それは倉庫の設計と建設計画、資金計画、貨物の営業計画の3つに分散させて、できれば3社、少なくとも2社の事業として組み立てることです。
そのことは失敗リスクの分散であり、成功チャンスの拡大であり、協調パートナーシップの確立による継続的なビジネスの取り組みにつながるからです。
3社の意思決定は、『どのような倉庫設計が合理的か』『どのような資金収支が合理的かつ最大効率か』『どのような営業体制が効果的か』という、きわめて科学的な視点での、投資判断、営業判断、効率化判断になるわけです。
たった一人の経営者の状況判断より、3名のそれぞれが限られた経営資源についての経営判断した方が失敗の危険性が低くなることは明らかです。
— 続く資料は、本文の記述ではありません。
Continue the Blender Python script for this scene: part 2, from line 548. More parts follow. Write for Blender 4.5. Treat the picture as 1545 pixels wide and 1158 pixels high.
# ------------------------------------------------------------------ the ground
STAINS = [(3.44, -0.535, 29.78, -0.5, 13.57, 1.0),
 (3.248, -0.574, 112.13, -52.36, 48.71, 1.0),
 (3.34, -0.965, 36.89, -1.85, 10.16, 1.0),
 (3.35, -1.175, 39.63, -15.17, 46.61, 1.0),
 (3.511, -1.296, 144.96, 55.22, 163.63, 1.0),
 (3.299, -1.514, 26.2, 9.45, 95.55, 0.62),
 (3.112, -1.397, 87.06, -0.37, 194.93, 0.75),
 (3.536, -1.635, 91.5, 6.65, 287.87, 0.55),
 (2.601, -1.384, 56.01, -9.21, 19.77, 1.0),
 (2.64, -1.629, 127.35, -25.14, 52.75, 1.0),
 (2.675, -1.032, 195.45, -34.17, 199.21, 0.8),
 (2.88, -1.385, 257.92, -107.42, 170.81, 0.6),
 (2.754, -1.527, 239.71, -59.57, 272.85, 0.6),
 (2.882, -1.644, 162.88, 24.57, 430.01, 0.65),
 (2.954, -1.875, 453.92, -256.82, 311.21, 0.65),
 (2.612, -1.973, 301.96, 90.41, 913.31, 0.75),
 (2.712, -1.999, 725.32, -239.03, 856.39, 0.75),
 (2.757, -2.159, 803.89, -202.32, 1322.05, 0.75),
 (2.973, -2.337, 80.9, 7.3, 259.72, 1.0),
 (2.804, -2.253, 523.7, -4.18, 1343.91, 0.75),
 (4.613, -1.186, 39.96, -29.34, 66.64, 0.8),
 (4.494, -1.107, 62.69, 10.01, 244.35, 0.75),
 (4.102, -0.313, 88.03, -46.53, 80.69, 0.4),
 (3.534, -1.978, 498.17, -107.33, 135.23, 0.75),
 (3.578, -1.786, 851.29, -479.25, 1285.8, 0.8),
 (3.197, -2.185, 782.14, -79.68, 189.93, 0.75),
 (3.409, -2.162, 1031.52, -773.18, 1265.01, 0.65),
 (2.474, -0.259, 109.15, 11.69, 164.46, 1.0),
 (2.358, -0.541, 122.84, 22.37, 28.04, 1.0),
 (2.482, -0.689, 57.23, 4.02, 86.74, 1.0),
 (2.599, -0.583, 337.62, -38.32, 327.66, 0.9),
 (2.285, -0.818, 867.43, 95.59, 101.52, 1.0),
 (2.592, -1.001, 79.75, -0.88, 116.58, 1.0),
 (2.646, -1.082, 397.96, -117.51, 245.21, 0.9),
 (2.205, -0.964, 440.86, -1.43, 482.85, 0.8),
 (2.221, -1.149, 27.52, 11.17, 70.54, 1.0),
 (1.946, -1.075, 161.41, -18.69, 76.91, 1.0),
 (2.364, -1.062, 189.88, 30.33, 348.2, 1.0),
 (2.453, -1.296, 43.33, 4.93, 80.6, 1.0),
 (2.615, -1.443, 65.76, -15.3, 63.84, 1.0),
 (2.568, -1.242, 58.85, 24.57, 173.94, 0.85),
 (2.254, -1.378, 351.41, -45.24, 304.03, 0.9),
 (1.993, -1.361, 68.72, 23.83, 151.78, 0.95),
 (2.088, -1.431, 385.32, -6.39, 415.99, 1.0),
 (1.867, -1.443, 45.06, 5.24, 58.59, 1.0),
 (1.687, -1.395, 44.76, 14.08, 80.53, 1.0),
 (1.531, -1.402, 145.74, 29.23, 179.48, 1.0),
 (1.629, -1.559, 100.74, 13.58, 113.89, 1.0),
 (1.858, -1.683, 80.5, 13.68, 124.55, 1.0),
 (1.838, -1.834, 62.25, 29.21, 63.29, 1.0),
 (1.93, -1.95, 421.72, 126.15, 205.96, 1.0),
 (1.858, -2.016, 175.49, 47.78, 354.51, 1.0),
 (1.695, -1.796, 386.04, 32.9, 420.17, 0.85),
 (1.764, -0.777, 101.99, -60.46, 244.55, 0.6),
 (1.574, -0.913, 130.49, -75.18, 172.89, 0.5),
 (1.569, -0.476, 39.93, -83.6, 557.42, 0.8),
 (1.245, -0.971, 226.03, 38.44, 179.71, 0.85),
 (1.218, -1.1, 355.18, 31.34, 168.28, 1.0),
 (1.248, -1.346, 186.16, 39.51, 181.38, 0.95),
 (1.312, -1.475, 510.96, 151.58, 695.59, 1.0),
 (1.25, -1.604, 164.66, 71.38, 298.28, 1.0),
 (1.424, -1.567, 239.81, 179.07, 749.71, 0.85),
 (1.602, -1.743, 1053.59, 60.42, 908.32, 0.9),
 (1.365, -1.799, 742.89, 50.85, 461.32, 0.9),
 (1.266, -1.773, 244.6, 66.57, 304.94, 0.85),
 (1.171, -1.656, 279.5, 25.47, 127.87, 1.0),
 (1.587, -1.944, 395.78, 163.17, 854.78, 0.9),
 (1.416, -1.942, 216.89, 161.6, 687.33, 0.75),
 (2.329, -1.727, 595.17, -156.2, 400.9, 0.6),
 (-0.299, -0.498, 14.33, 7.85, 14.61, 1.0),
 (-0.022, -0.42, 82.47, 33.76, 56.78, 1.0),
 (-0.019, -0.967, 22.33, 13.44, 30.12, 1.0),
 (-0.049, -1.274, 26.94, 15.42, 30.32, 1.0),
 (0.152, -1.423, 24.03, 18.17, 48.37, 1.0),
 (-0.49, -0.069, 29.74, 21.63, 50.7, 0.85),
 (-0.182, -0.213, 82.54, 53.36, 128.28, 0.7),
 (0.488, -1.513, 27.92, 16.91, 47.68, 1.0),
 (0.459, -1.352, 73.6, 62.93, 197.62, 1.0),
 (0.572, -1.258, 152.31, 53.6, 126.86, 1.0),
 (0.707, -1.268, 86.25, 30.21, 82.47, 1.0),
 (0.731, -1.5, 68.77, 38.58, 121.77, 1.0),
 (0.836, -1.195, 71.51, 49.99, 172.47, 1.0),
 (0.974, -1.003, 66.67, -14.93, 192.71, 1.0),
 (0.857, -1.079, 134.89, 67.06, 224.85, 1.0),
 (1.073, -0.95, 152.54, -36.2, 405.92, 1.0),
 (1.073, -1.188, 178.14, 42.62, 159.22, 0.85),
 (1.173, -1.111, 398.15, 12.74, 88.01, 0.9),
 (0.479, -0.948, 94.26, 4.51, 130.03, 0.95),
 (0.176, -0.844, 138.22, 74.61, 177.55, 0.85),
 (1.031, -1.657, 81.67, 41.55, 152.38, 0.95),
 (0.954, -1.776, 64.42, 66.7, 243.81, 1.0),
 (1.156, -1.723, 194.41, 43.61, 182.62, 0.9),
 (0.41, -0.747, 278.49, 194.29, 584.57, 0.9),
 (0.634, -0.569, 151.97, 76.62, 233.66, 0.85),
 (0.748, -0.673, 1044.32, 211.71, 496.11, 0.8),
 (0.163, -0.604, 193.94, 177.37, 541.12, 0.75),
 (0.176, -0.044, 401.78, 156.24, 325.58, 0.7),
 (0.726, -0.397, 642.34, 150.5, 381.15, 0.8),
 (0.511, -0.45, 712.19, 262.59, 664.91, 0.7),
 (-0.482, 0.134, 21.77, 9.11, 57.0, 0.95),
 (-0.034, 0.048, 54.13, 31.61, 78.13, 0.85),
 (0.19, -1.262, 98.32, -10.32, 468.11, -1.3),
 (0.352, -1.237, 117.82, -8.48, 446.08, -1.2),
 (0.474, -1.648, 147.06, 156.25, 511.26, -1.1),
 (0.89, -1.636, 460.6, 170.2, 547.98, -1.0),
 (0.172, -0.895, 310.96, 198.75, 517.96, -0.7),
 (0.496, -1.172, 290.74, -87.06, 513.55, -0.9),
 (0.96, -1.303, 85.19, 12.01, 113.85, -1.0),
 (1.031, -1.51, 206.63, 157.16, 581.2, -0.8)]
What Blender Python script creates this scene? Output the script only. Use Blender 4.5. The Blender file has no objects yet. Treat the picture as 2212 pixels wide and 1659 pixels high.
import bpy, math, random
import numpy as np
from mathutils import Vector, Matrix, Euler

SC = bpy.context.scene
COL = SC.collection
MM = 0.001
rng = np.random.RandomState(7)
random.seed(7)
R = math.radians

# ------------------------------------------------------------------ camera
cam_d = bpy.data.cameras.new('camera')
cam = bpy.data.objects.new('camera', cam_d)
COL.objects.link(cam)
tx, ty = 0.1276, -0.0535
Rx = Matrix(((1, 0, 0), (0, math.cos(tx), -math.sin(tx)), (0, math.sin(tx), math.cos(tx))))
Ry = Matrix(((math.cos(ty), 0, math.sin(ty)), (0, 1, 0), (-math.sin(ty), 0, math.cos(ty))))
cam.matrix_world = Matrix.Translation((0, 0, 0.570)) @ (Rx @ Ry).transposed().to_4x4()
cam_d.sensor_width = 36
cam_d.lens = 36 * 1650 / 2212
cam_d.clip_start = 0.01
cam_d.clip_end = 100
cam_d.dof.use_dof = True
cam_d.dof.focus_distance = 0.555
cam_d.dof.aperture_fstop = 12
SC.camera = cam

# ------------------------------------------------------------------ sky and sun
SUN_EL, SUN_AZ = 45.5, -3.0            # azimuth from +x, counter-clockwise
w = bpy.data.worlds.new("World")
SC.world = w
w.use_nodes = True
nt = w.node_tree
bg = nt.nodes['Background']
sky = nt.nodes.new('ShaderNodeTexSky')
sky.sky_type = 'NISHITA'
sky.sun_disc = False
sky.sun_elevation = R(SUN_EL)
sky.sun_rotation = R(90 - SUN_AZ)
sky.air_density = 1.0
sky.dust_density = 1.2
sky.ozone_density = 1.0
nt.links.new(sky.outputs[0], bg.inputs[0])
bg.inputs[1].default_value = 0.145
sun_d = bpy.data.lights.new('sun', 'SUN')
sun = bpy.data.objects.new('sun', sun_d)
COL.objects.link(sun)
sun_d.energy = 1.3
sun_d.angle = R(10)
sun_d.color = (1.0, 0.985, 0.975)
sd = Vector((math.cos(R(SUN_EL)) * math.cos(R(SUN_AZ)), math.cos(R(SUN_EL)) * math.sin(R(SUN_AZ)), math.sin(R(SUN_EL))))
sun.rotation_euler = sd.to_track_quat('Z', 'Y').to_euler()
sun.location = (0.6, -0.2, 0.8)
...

倉庫開発がこのように建築業者、投資ファンドや機関投資家、物流事業者に分離分割されたとき、新倉庫開発ラッシュが沸き起こったのです。それは、低金利政策による過剰流動性とか、不動産の証券化政策による流動化の成功とか、3PL事業者のビジネスセンスの良さ、というものではなかったのです。
リスクとチャンスの科学という知られざるキーワードに大きな要因があったと考えられます。3社がそろった時、3社の意思決定のスピードは3倍となって新築倉庫のラッシュとなったわけなのです。毛利家に伝わる3本の矢のたとえは、今も生きていたのです。しっかりもうけた人が居るのですが、あえて匿名にしておきましょう。